To those who find themselves daily shocked by the narcissism of humans who contemplate the rest of creation through tiny spyglasses only to find the view uninterestingly circumscribed, Animals in Translation will be clutched to the breast in relief. And then, perhaps, removed a little distance. Because it is ultimately troubling, not for the questions it does not answer—the author is wise enough to say that the probability of animals’ rich emotional and communicative lives coincides with our inability to ever know for sure—but for the ones she does not ask. She claims a native ability to understand animals at the experiential level, yet she often works from the same analytical prison cell we all do, confined by prevailing philosophy.
At the outset Grandin hopes that “what I’ve learned will help people start over again with animals,” and at the end she reiterates a desire for animals to “have more than just a low-stress life and a quick, painless death.
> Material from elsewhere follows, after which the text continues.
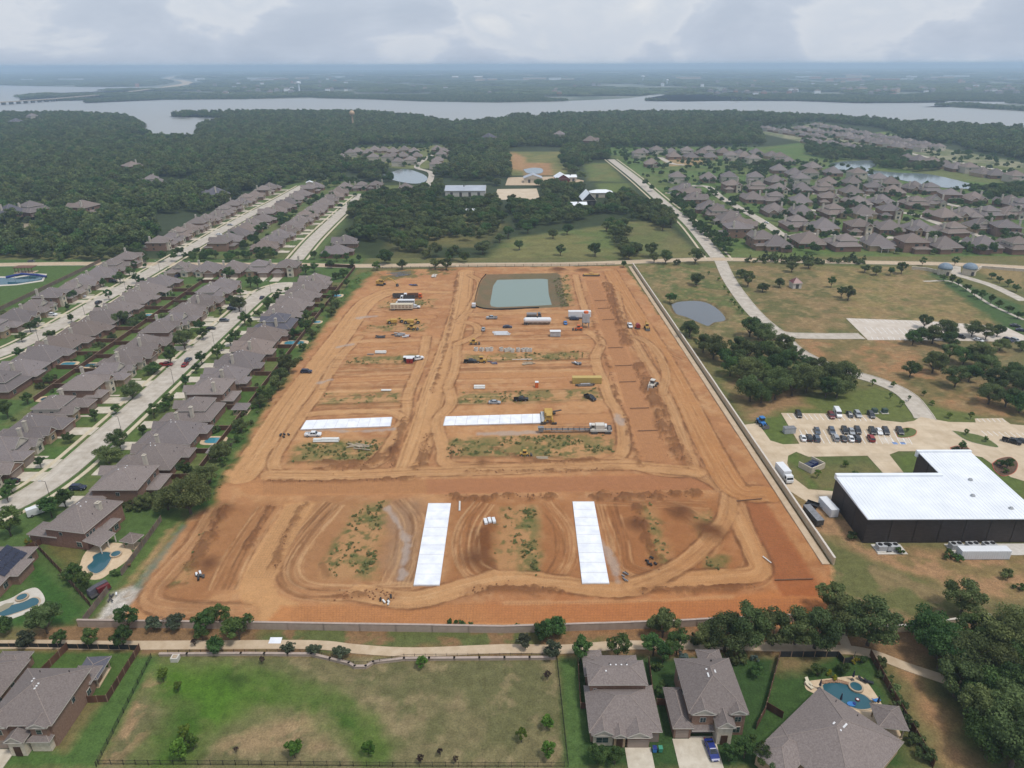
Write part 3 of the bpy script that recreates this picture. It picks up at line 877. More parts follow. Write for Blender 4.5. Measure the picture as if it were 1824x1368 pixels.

I wish animals could have a good life, too, with something useful to do.” Devoutly to be wished—except impossible, without dismantling the gigantic construct of factory farming, the industry that employs her. She never goes to the mat in the fight between animal rights and animal welfare, because she might not come back alive. Yet there is no figure who more perfectly exemplifies that vexing conflict. She only stands at the edge, addressing the riddle of her love for cows giving rise to a career of facilitating their deaths.
One of the true mysteries of autism is how a neurological short circuit can cause extreme emotional dissociation. In Temple Grandin, it explains a lot.